Du chocolat pour les fêtes de Pâques
Un procédé qui synthétise bien ce concept de temps et d’espace. D’abord, «je me laisse guider par l’instant, je documente le présent, je capture l’esprit du moment». Ensuite, après une maturation à la durée incertaine, «ma peinture évolue, certains thèmes apparaissent, d’autres disparaissent… Et plus le temps passe, plus il y a de profondeur».
De l’épaisseur, pourrait-on dire aussi, ce qui ramène aux origines : le graffiti.
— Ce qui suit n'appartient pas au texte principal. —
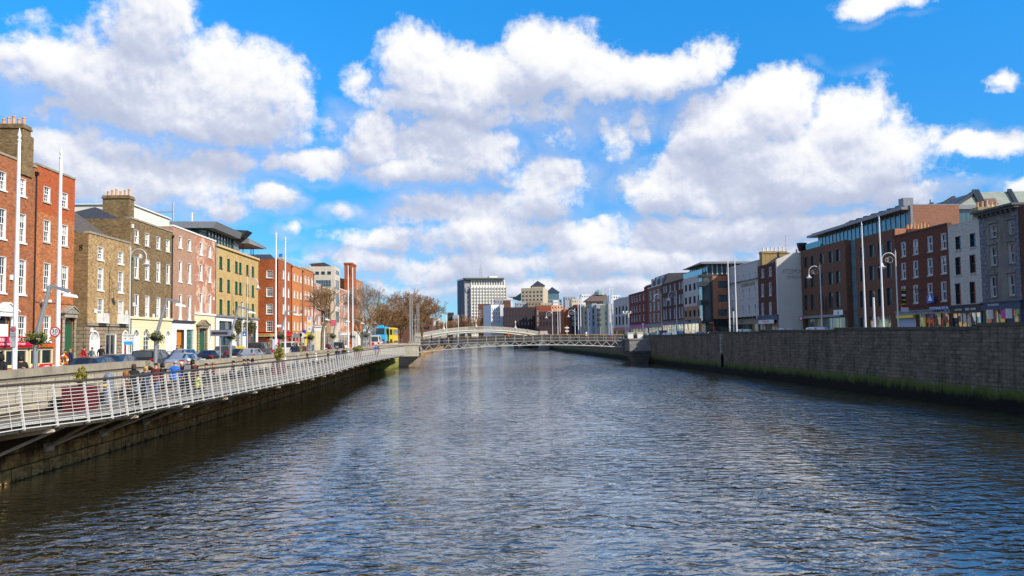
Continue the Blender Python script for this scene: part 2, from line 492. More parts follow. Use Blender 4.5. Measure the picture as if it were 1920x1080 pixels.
def chimney(root, c, sx, sy, z0, z1, m, pots=4, along='x', potm=None, roof=None):
    """chimney stack with cap courses and a row of pots"""
    mb = MB(); x, y = c
    mb.box(x - sx / 2, x + sx / 2, y - sy / 2, y + sy / 2, z0, z1 - 0.36)
    mb.box(x - sx / 2 - .1, x + sx / 2 + .1, y - sy / 2 - .1, y + sy / 2 + .1, z1 - 0.36, z1 - 0.2)
    mb.box(x - sx / 2 - .04, x + sx / 2 + .04, y - sy / 2 - .04, y + sy / 2 + .04, z1 - 0.2, z1)
    k = part('chimney', mb, m, root, sub_of=roof)
    for i in range(pots):
        t = (i + 0.5) / pots - 0.5
        px = x + (t * (sx - 0.1) if along == 'x' else 0); py = y + (t * (sy - 0.1) if along == 'y' else 0)
        h = 0.55 + 0.12 * ((i * 7) % 3)
        q = MB(); q.lathe([(0.15, 0), (0.13, 0.1), (0.12, h - 0.1), (0.16, h - 0.08), (0.15, h)], (px, py, z1), 8)
        part('chimney_pot', q, potm or terracotta, root)
    return k

def downpipe(root, F, a, z0, z1, m):
    mb = MB(); mb.tube([F.P(a, z0, 0.09), F.P(a, z1 - 0.25, 0.09)], 0.055, 6)
    q0 = F.P(a, z1 - 0.25, 0.1); mb.box(q0.x - .14, q0.x + .14, q0.y - .14, q0.y + .14, z1 - 0.3, z1)
    return part('downpipe', mb, m, root)

def house(name, label, F, W, z0, z1, wall, wins, cat='building', depth=11, group=None, wall2=None, zsplit=None, ground=(), cop=None,
          cop_h=0.18, cop_p=0.08, roof='gable', roof_m=None, rise=2.6, reveal=0.22, simple=False, hipped=(0, 0), side_wall=None):
    """wins: list of (a0, a1, za, zb, style). ground: openings (a0, a1, za, zb, style or None). Returns the Empty."""
    base = F.P(W / 2, z0)
    root = thing(name, label, cat, tuple(base), 0, group)
    mb = MB()
    holes = [w[:4] for w in wins] + [g[:4] for g in ground]
    mats = [wall, wall2 or wall, side_wall or wall]
    wall_grid(mb, F, W, z0, z1, holes, reveal, 0, None if zsplit is None else [(z0 - 1, 1), (zsplit, 0)])
    D = -depth
    mb.poly([F.P(0, z0, D), F.P(0, z0), F.P(0, z1), F.P(0, z1, D)], 2)
    mb.poly([F.P(W, z0), F.P(W, z0, D), F.P(W, z1, D), F.P(W, z1)], 2)
    mb.poly([F.P(W, z0, D), F.P(0, z0, D), F.P(0, z1, D), F.P(W, z1, D)], 2)
    # parapet: back face and a flat behind it
    zr = z1 - 0.55; pt = 0.35
    mb.poly([F.P(0, z1, 0), F.P(W, z1, 0), F.P(W, z1, -pt), F.P(0, z1, -pt)], 0)
    mb.poly([F.P(W, z1, -pt), F.P(0, z1, -pt), F.P(0, zr, -pt), F.P(W, zr, -pt)], 0)
    mb.poly([F.P(0, zr, -pt), F.P(W, zr, -pt), F.P(W, zr, D), F.P(0, zr, D)], 0)
    part('wall', mb, mats, root)
    if cop:
        q = MB(); F.box(q, -0.003, W + 0.003, z1, z1 + cop_h, -pt - cop_p, cop_p)
        part('coping', q, cop, root)
    rf = None
    if roof == 'gable':
        q = MB(); d0, d1 = -pt - 0.05, D; dm = (d0 + d1) / 2
        h0, h1 = hipped
        A = [F.P(0.02, zr + .02, d0), F.P(W - 0.02, zr + .02, d0), F.P(W - 0.02, zr + .02, d1), F.P(0.02, zr + .02, d1)]
        r0, r1 = F.P(0.02 + h0, zr + rise, dm), F.P(W - 0.02 - h1, zr + rise, dm)
        q.poly([A[0], A[1], r1, r0]); q.poly([A[2], A[3], r0, r1]); q.poly([A[1], A[2], r1]); q.poly([A[3], A[0], r0]); q.poly(list(reversed(A)))
        rf = part('roof', q, roof_m or slate, root)
    for w in list(wins) + [g for g in ground if len(g) > 4 and g[4]]:
        put_window(root, F, w[0], w[2], w[1] - w[0], w[3] - w[2], w[4], simple)
    root['_'] = 0
    del root['_']
    return root, rf

def grid_wins(F, cols, rows, w, st, uref=None):
    """cols: pixel columns of the window centres; rows: (v top, v bottom) read at column uref"""
    uref = uref or cols[0]
    out = []
    for i, c in enumerate(cols):
        for j, (vt, vb) in enumerate(rows):
            zt, zb = F.zx(uref, vt), F.zx(uref, vb)
            s = F.sx(c, (vt + vb) / 2)
            ww = w[j] if hasattr(w, '__len__') else w
            ss = st[j] if isinstance(st, (list, tuple)) else st
            out.append((s - ww / 2, s + ww / 2, round(zb, 2), round(zt, 2), ss))
    return out

def clip_wins(wins, W, m=0.15):
    out = []
    for w in wins:
        a, b = max(w[0], m), min(w[1], W - m)
        if b - a > 0.3: out.append((a, b) + tuple(w[2:]))
    return out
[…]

Inexorablement… «Quand j’allais à l’ancien abattoir pour graffer, je voyais les traces laissées par les autres. Car un mur a toujours plusieurs histoires à raconter. On ne voit que celle à la surface, mais il y en a plein d’autres derrière! Comme avec mes toiles.»
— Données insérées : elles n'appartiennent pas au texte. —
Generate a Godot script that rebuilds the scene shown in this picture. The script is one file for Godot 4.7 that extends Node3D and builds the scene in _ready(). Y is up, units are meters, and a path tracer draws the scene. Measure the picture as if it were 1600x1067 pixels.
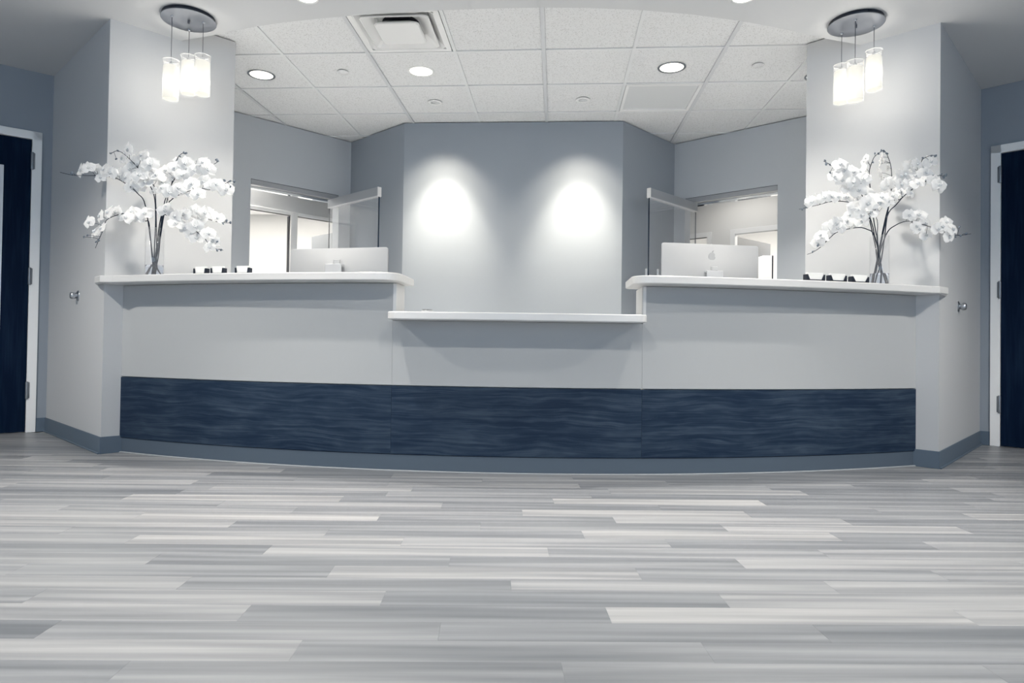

À la bombe, à l’acrylique et au marqueur, dans des coulures et autres dégradés, il arrive que les «traces» qu’il laisse sur ses œuvres se figent, comme «si je mettais pause sur une vidéo». Mais pour quelqu’un qui dit qu’un «artiste doit toujours être en mouvement pour progresser et grandir», le répit est souvent trompeur. Au bout, tout de même, il restera probablement cette figure élémentaire s’imposant plus que toutes les autres dans son travail : la boule ou le point.
Une sorte d’atome fait de plein et de vide, métaphore de «l’infiniment grand et l’infiniment petit». Dans cette perspective qui donne le tournis, tout devient envisageable, comme ces diptyques qui s’agencent de plusieurs façons, comme dans un jeu de construction.
«Sky is not the limit», est-il d’ailleurs écrit sur une de ses toiles. Apparemment, l’artiste de 47 ans en a fait sa philosophie de vie, lui qui, après avoir fondé sa propre galerie (Gallery 1:1) et décliné son travail sur des vêtements et de la vaisselle (Villeroy & Boch), compte aujourd’hui se lancer… dans le chocolat! Avec du «Sumo consommable» prévu dans les paniers pour Pâques. Un artiste décidément plein de surprises et de réinventions. Comme dans un multivers.
«Enter to the Sumoverse»Jusqu’au 31 mai. BIL – Luxembourg.